Stilare la psicologia del crimine, la trepidazione, gli ultimi attimi del condannato a morte è il sentire la morte arrivare e abbattersi contro la vittima con violenta designazione. La scelta della vittima raramente è casuale. Traspare e trapela l’insidiarsi ossessionante dell’idea che si alimenta del proprio tormento. Nonostante la coesione e l’omogeneità della tematica trattata, che diventa il filo conduttore della narrazione, il fatto che si tratti non di un romanzo ma di racconti permette all’autore di sperimentare liberamente diverse forme di scrittura. Dalla narrazione alla prima persona, al dialogo, al vous introdotto ormai più di cinquant’anni or sono da Michel Butor (La modification) e ripreso da Calvino (Se una notte d’inverno un viaggiatore), passando per la decostruzione linguistica: «Tusé koi, lé jan i s’écart kan im’croizx dan la ru, i chang’ 2 trotoir, c ça la puissanss’, si j’lé r’gard dans lé zieu i sent’ ke ça pu pr leur gueul», impiegando i toni propri del gergo e cercando di trascrivere la sonorità degli accenti, in questo caso non regionali ma sociali, e ancora la prosa in versi e la ripresa della scrittura concettuale, che l’autore intende come oggetto mentale, sono i molti metodi che impiega Clerc nel mettere in scena i diversi omicidi.

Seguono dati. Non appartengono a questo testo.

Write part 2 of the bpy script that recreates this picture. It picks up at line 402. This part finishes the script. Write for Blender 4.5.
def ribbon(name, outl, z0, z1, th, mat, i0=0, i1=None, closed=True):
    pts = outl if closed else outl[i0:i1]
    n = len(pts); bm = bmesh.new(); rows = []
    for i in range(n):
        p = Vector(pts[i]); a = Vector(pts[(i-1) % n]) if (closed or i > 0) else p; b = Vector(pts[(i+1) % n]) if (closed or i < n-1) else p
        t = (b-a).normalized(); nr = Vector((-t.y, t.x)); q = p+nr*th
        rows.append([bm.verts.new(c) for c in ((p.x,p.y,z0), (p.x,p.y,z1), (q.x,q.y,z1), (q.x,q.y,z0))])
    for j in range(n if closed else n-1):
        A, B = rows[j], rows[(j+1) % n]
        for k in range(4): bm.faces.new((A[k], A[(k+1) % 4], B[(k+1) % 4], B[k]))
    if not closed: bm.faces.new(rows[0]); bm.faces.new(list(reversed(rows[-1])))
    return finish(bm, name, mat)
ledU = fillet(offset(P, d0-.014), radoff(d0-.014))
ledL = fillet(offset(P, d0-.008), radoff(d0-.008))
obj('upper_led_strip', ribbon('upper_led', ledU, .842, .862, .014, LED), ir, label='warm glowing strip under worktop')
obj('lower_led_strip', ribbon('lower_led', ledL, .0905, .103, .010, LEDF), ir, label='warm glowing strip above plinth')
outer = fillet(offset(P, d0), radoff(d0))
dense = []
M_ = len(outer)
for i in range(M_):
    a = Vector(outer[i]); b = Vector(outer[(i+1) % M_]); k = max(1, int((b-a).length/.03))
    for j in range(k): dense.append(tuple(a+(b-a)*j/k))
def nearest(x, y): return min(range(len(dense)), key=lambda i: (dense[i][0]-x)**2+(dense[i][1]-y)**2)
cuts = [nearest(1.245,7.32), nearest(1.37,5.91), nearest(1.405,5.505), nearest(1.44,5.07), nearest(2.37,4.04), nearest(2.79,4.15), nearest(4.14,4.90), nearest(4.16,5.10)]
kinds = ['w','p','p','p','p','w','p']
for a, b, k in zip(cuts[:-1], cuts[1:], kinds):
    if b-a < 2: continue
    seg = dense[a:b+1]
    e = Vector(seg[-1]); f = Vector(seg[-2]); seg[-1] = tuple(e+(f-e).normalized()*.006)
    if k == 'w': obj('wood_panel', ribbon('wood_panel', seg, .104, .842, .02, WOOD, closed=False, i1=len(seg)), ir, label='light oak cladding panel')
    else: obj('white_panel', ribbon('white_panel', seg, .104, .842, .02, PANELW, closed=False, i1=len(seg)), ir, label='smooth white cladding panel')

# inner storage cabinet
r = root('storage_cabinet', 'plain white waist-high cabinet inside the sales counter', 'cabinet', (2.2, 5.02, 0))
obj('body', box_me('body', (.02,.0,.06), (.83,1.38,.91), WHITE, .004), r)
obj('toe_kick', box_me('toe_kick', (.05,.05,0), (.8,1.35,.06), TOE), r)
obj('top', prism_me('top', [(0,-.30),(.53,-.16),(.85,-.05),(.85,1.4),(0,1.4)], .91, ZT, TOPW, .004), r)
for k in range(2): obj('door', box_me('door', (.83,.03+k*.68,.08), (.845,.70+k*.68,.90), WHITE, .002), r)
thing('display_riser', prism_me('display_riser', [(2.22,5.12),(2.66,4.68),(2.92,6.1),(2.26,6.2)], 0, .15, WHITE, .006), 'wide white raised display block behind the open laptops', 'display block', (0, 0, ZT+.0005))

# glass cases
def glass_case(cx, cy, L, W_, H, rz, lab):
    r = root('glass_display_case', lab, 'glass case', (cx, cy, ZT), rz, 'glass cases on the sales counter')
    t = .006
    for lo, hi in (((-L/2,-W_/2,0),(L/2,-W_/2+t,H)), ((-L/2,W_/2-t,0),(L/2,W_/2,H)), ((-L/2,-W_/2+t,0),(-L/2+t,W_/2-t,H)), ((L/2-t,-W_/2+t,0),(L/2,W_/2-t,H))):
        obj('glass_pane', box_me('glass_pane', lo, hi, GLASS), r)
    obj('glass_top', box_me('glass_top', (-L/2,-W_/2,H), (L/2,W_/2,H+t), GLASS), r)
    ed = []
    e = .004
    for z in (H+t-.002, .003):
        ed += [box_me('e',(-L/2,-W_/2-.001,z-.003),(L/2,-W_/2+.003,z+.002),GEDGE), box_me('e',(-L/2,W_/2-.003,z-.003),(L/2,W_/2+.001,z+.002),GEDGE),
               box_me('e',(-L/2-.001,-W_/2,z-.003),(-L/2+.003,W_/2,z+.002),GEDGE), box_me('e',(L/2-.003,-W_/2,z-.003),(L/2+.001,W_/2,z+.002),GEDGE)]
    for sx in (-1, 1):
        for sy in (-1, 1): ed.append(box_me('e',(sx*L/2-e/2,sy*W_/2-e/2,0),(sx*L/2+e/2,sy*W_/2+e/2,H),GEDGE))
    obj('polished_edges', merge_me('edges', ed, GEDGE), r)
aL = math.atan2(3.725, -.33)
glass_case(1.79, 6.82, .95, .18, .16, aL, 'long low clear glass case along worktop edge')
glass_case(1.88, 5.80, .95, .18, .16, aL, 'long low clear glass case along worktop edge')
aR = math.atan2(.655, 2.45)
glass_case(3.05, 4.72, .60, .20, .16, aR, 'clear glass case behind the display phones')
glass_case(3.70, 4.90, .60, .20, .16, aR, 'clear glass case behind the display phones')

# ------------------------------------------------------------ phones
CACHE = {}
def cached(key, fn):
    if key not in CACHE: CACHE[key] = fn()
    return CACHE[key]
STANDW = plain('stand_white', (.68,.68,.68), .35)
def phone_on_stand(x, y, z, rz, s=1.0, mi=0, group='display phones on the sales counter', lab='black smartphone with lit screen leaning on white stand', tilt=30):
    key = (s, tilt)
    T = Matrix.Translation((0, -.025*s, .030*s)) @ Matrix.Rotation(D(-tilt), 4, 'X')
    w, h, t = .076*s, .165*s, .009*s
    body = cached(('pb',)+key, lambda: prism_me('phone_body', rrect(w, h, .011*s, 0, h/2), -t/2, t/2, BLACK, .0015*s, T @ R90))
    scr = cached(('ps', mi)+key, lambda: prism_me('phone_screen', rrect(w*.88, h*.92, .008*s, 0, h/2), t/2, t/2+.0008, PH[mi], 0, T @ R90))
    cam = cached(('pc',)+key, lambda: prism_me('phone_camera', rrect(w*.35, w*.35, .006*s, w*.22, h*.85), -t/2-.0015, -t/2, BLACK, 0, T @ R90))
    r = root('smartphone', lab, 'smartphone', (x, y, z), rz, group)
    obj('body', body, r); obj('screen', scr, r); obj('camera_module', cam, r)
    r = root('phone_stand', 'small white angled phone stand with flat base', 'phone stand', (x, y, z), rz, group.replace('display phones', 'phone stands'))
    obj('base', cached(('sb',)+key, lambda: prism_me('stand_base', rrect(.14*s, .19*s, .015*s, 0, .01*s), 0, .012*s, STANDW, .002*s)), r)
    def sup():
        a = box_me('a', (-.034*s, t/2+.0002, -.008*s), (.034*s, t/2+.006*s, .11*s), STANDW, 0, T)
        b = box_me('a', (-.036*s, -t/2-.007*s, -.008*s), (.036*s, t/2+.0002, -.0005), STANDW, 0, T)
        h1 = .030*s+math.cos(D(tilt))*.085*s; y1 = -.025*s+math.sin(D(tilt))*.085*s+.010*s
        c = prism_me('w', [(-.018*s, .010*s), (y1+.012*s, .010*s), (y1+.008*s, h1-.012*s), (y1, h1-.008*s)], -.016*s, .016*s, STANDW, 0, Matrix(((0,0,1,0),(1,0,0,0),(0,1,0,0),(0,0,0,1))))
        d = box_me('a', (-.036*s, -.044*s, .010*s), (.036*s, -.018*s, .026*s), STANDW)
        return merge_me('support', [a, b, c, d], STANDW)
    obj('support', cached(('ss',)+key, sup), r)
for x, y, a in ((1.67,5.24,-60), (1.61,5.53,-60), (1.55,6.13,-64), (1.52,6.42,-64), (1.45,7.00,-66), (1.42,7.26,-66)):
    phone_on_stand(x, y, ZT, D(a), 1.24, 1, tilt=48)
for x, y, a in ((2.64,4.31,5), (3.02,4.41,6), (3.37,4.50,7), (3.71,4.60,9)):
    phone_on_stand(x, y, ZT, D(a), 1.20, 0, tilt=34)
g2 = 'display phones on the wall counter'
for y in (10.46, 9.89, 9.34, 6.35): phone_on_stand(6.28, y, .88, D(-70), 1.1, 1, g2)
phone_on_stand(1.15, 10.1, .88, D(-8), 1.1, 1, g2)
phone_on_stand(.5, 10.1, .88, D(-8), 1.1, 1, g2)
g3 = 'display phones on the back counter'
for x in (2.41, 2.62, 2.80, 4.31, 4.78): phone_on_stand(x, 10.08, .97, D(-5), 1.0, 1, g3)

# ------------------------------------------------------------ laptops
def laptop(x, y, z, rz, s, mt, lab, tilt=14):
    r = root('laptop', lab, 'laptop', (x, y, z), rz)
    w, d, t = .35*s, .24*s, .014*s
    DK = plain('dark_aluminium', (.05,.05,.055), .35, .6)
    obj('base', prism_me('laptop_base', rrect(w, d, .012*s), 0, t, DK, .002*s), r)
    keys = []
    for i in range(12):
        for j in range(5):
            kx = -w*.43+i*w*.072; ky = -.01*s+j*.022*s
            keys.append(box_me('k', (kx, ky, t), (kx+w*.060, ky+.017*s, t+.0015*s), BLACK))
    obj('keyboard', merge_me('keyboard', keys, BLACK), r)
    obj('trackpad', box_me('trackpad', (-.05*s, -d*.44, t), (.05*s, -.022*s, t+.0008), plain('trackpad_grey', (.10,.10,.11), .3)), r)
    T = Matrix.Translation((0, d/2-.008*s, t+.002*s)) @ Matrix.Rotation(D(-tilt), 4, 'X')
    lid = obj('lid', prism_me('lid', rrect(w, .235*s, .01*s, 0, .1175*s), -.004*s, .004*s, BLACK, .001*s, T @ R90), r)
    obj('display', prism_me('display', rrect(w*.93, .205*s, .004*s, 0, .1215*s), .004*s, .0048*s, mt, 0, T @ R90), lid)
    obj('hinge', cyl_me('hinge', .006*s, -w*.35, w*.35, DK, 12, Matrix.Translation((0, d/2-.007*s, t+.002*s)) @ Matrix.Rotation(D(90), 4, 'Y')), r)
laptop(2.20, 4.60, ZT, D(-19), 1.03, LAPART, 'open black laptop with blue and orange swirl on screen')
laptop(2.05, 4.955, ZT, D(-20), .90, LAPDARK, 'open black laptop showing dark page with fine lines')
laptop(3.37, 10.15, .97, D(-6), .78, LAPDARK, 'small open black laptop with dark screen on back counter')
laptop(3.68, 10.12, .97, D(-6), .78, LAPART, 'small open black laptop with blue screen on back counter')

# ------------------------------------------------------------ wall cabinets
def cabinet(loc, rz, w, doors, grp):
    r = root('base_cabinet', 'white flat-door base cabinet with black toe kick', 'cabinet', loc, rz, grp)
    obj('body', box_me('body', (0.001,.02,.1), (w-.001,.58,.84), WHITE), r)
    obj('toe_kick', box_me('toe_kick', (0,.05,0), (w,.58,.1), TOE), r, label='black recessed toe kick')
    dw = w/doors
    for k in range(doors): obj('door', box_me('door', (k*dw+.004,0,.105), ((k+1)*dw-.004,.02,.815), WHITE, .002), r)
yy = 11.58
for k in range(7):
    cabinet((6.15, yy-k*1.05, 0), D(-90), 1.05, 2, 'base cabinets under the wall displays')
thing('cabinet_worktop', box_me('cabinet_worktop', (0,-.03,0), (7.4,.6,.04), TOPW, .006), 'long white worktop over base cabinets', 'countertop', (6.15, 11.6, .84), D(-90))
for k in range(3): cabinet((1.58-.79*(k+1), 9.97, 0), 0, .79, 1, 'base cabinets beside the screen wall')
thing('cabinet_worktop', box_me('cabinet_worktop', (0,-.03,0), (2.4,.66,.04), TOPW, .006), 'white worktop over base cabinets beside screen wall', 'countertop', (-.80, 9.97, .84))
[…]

Sottile e intrigante, la scrittura di Thomas Clerc rimane fredda e oggettiva, così come freddo e oggettivo devono manifestarsi lo sguardo e il sangue dell’omicida al momento del compimento del delitto. Tuttavia, il crimine chiama l’umanità e il suo sentimento più intimamente prossimo di paura, d’adrenalina e di ripensamento. Ed è allora che la narrazione si capovolge e svela le frustrazioni, le debolezze e l’infimo crogiolo di rivalsa che pervade tanti dei crimini commessi nel secolo scorso. Sagace e fuori dall’ordinario, la raccolta di racconti di Clerc mette in scena la Babele del crimine e la scrittura diventa il tramite per sprigionare la pulsione alla vita che si cela perpetuamente dietro la pulsione alla morte, e viceversa.